Given data »

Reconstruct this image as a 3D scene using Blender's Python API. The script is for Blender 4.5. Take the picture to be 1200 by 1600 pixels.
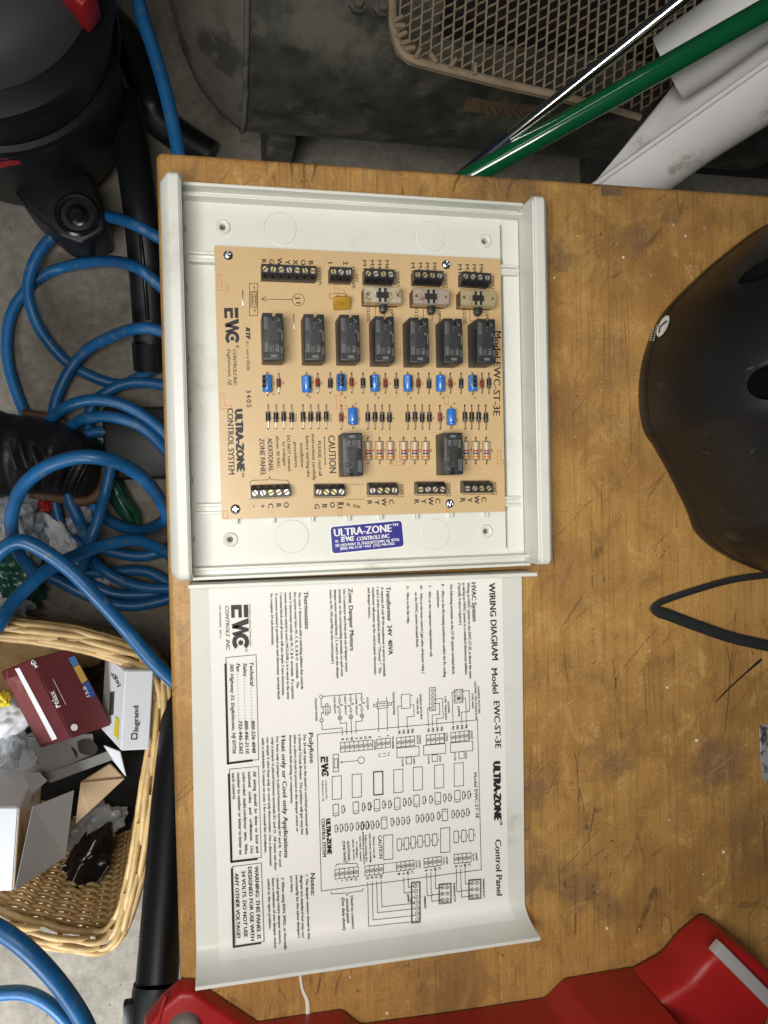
import bpy, bmesh, math, random
import numpy as np
from mathutils import Matrix, Vector, noise

random.seed(7)
for o in list(bpy.data.objects): bpy.data.objects.remove(o)
sc = bpy.context.scene
COL = sc.collection
R_ = math.radians

# ------------------------------------------------------------------ camera
T = 0.75                     # bench top height
CAMH = T + 0.51              # camera height above the floor
F, PP, NAD, ROLL = 1190.0, (600., 800.), (340., 780.), R_(1.3)
_d = np.array([NAD[0]-PP[0], -(NAD[1]-PP[1]), -F]); _d /= np.linalg.norm(_d)
_Z = -_d
_X = np.array([math.cos(ROLL), math.sin(ROLL), 0.]); _X -= _Z*(_X@_Z); _X /= np.linalg.norm(_X)
_Y = np.cross(_Z, _X)
RC = np.stack([_X, _Y, _Z], 1)          # world -> camera
cd = bpy.data.cameras.new('camera'); cam = bpy.data.objects.new('camera', cd); COL.objects.link(cam)
cd.sensor_fit = 'VERTICAL'; cd.sensor_height = 36; cd.lens = F/1600*36
cd.clip_start = 0.02; cd.clip_end = 60
M4 = Matrix([list(RC.T[i]) + [0] for i in range(3)] + [[0, 0, 0, 1]])
cam.matrix_world = Matrix.Translation((0, 0, CAMH)) @ M4
sc.camera = cam

def UA(p, z):
    """photo positions (n,2) -> world points on the height(s) z"""
    p = np.atleast_2d(np.asarray(p, float))
    r = np.stack([p[:, 0]-PP[0], -(p[:, 1]-PP[1]), -F*np.ones(len(p))], 1)
    w = r @ RC
    t = (z-CAMH)/w[:, 2]
    return np.stack([w[:, 0]*t, w[:, 1]*t, np.broadcast_to(z, t.shape)], 1)
def U(px, py, z): return Vector(UA([(px, py)], z)[0])

# ------------------------------------------------------------------ world, lamps, exposure
wd = bpy.data.worlds.new('World'); sc.world = wd; wd.use_nodes = True
wd.node_tree.nodes['Background'].inputs[0].default_value = (0.80, 0.90, 1.0, 1)
wd.node_tree.nodes['Background'].inputs[1].default_value = 0.022
def area(name, loc, aim, size, sy, energy, col, spread=180):
    l = bpy.data.lights.new(name, 'AREA'); l.shape = 'RECTANGLE'; l.size = size; l.size_y = sy
    l.energy = energy; l.color = col; l.spread = R_(spread)
    o = bpy.data.objects.new(name, l); COL.objects.link(o)
    o.matrix_world = Matrix.Translation(loc) @ (Vector(aim)-Vector(loc)).to_track_quat('-Z', 'Y').to_matrix().to_4x4()
    return o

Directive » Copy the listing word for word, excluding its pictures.

Solution for this problem »
Reconstruct this image as a 3D scene using Blender's Python API. The script is for Blender 4.5. Take the picture to be 1200 by 1600 pixels.
import bpy, bmesh, math, random
import numpy as np
from mathutils import Matrix, Vector, noise

random.seed(7)
for o in list(bpy.data.objects): bpy.data.objects.remove(o)
sc = bpy.context.scene
COL = sc.collection
R_ = math.radians

# ------------------------------------------------------------------ camera
T = 0.75                     # bench top height
CAMH = T + 0.51              # camera height above the floor
F, PP, NAD, ROLL = 1190.0, (600., 800.), (340., 780.), R_(1.3)
_d = np.array([NAD[0]-PP[0], -(NAD[1]-PP[1]), -F]); _d /= np.linalg.norm(_d)
_Z = -_d
_X = np.array([math.cos(ROLL), math.sin(ROLL), 0.]); _X -= _Z*(_X@_Z); _X /= np.linalg.norm(_X)
_Y = np.cross(_Z, _X)
RC = np.stack([_X, _Y, _Z], 1)          # world -> camera
cd = bpy.data.cameras.new('camera'); cam = bpy.data.objects.new('camera', cd); COL.objects.link(cam)
cd.sensor_fit = 'VERTICAL'; cd.sensor_height = 36; cd.lens = F/1600*36
cd.clip_start = 0.02; cd.clip_end = 60
M4 = Matrix([list(RC.T[i]) + [0] for i in range(3)] + [[0, 0, 0, 1]])
cam.matrix_world = Matrix.Translation((0, 0, CAMH)) @ M4
sc.camera = cam

def UA(p, z):
    """photo positions (n,2) -> world points on the height(s) z"""
    p = np.atleast_2d(np.asarray(p, float))
    r = np.stack([p[:, 0]-PP[0], -(p[:, 1]-PP[1]), -F*np.ones(len(p))], 1)
    w = r @ RC
    t = (z-CAMH)/w[:, 2]
    return np.stack([w[:, 0]*t, w[:, 1]*t, np.broadcast_to(z, t.shape)], 1)
def U(px, py, z): return Vector(UA([(px, py)], z)[0])

# ------------------------------------------------------------------ world, lamps, exposure
wd = bpy.data.worlds.new('World'); sc.world = wd; wd.use_nodes = True
wd.node_tree.nodes['Background'].inputs[0].default_value = (0.80, 0.90, 1.0, 1)
wd.node_tree.nodes['Background'].inputs[1].default_value = 0.022
def area(name, loc, aim, size, sy, energy, col, spread=180):
    l = bpy.data.lights.new(name, 'AREA'); l.shape = 'RECTANGLE'; l.size = size; l.size_y = sy
    l.energy = energy; l.color = col; l.spread = R_(spread)
    o = bpy.data.objects.new(name, l); COL.objects.link(o)
    o.matrix_world = Matrix.Translation(loc) @ (Vector(aim)-Vector(loc)).to_track_quat('-Z', 'Y').to_matrix().to_4x4()
    return o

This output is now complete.